Do this>
Starting at the first line of the data, print each line verbatim up to and including the line bearing "COL=S.collection", omitting pictures.
+ + + + + + +
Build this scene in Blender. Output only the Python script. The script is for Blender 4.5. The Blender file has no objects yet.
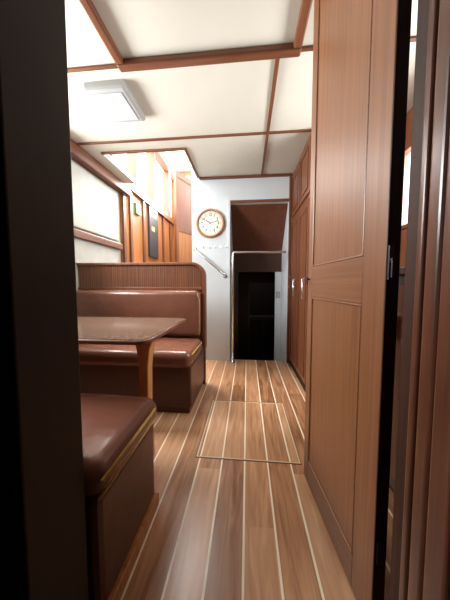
import bpy, bmesh, math, random
from mathutils import Vector, Matrix
random.seed(3)
S=bpy.context.scene
COL=S.collection

# ---------------- materials ----------------
def newmat(name):
    m=bpy.data.materials.new(name); m.use_nodes=True
    nt=m.node_tree; b=nt.nodes['Principled BSDF']
    return m,nt,b
def plain(name,col,rough=.5,metal=0,noise=.04,nscale=8,bump=0,spec=.5,crease=0):
    m,nt,b=newmat(name)
    tc=nt.nodes.new('ShaderNodeTexCoord'); n=nt.nodes.new('ShaderNodeTexNoise')
    n.inputs['Scale'].default_value=nscale; n.inputs['Detail'].default_value=4
    nt.links.new(tc.outputs['Object'],n.inputs['Vector'])
    r=nt.nodes.new('ShaderNodeValToRGB')
    r.color_ramp.elements[0].position=.3; r.color_ramp.elements[1].position=.7
    r.color_ramp.elements[0].color=[c*(1-noise) for c in col]+[1]
    r.color_ramp.elements[1].color=[min(1,c*(1+noise)) for c in col]+[1]
    nt.links.new(n.outputs['Fac'],r.inputs['Fac']); nt.links.new(r.outputs['Color'],b.inputs['Base Color'])
    b.inputs['Roughness'].default_value=rough; b.inputs['Metallic'].default_value=metal
    b.inputs['Specular IOR Level'].default_value=spec
    if bump:
        n2=nt.nodes.new('ShaderNodeTexNoise'); n2.inputs['Scale'].default_value=160
        nt.links.new(tc.outputs['Object'],n2.inputs['Vector'])
        bp=nt.nodes.new('ShaderNodeBump'); bp.inputs['Strength'].default_value=bump; bp.inputs['Distance'].default_value=.002
        nt.links.new(n2.outputs['Fac'],bp.inputs['Height'])
        if crease:
            n3=nt.nodes.new('ShaderNodeTexNoise'); n3.inputs['Scale'].default_value=9; n3.inputs['Detail'].default_value=2
            nt.links.new(tc.outputs['Object'],n3.inputs['Vector'])
            bp2=nt.nodes.new('ShaderNodeBump'); bp2.inputs['Strength'].default_value=crease; bp2.inputs['Distance'].default_value=.03
            nt.links.new(n3.outputs['Fac'],bp2.inputs['Height']); nt.links.new(bp2.outputs['Normal'],bp.inputs['Normal'])
        nt.links.new(bp.outputs['Normal'],b.inputs['Normal'])
    return m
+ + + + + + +
Expected answer>
Build this scene in Blender. Output only the Python script. The script is for Blender 4.5. The Blender file has no objects yet.
import bpy, bmesh, math, random
from mathutils import Vector, Matrix
random.seed(3)
S=bpy.context.scene
COL=S.collection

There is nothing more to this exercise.